#### Problem details
Find each line with the string "from" and report it.

____

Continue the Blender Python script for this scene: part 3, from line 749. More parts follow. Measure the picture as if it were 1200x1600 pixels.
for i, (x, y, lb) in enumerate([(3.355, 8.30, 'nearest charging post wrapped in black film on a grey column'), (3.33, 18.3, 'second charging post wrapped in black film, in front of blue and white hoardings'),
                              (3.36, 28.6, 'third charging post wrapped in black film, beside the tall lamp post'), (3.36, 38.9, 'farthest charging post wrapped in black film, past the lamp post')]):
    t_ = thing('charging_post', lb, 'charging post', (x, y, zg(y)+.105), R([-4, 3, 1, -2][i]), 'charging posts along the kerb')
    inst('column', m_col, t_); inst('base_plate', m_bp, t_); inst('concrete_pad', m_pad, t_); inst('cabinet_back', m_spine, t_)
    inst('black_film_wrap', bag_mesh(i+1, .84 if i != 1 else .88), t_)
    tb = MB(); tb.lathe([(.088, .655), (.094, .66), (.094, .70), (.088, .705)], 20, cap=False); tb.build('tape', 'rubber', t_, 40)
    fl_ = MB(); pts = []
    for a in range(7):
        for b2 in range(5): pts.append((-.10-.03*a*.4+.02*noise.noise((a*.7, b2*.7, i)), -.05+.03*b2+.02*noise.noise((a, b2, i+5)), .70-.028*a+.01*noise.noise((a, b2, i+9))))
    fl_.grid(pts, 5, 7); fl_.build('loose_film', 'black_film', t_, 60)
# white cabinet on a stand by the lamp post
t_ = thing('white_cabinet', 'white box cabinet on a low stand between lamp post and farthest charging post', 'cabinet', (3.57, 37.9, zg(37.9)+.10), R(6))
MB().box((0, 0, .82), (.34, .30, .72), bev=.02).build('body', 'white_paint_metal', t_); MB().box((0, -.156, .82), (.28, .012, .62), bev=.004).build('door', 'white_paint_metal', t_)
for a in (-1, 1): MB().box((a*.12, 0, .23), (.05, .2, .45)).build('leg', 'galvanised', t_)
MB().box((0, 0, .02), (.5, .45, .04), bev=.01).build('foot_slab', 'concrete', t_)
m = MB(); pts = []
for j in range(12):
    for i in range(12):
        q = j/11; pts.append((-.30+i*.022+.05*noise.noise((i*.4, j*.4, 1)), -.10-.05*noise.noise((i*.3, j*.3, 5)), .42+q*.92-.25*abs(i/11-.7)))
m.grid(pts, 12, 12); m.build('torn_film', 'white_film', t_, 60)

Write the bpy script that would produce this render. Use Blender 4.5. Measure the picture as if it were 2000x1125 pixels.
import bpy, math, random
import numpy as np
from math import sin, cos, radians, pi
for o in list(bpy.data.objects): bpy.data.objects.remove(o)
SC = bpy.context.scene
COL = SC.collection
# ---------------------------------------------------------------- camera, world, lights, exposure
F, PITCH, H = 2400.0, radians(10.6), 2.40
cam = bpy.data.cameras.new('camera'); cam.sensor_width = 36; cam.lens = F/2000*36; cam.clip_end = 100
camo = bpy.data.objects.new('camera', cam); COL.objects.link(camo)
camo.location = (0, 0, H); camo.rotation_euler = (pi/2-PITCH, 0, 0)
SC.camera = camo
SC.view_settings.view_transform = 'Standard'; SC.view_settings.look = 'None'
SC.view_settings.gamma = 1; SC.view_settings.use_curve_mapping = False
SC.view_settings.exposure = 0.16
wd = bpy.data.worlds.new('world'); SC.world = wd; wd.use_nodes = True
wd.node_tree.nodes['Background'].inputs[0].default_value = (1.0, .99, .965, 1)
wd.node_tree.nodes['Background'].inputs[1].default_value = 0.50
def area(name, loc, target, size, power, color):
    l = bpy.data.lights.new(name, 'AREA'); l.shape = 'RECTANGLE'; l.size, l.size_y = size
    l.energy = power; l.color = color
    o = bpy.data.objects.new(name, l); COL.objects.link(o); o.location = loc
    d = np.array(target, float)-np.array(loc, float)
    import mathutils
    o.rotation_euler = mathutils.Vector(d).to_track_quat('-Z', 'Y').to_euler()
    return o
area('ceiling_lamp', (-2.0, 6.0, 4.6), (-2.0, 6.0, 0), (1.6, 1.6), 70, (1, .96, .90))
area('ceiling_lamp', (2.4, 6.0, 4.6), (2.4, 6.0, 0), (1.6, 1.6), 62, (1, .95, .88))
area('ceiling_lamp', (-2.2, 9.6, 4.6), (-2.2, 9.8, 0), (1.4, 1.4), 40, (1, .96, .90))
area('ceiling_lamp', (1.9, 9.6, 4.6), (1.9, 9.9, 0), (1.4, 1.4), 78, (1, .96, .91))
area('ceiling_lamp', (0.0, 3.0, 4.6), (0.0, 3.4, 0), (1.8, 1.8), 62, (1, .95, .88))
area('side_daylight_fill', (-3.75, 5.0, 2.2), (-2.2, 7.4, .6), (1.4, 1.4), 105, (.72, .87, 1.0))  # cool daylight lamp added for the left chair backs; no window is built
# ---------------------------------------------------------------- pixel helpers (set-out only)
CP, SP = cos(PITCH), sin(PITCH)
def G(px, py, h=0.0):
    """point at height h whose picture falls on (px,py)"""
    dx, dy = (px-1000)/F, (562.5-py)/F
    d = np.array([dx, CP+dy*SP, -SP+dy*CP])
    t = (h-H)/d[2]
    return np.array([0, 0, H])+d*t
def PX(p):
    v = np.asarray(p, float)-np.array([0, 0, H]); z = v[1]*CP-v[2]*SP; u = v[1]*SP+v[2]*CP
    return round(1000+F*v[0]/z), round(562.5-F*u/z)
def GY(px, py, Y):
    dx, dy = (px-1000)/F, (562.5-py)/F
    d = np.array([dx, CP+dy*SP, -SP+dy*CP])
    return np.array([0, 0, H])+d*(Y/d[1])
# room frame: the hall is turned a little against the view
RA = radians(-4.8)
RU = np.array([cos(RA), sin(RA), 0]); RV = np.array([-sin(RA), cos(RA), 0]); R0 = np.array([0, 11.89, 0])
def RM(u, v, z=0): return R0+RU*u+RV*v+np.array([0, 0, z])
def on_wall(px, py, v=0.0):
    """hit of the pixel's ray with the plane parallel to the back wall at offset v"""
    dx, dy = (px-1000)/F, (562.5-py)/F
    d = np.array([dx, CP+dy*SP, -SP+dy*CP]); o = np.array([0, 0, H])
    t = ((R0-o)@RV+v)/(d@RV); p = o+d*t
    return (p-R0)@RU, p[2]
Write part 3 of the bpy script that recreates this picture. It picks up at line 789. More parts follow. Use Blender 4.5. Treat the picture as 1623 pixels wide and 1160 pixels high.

____

#### Output
Continue the Blender Python script for this scene: part 3, from line 749. More parts follow. Measure the picture as if it were 1200x1600 pixels.
from math import sin, cos, radians, pi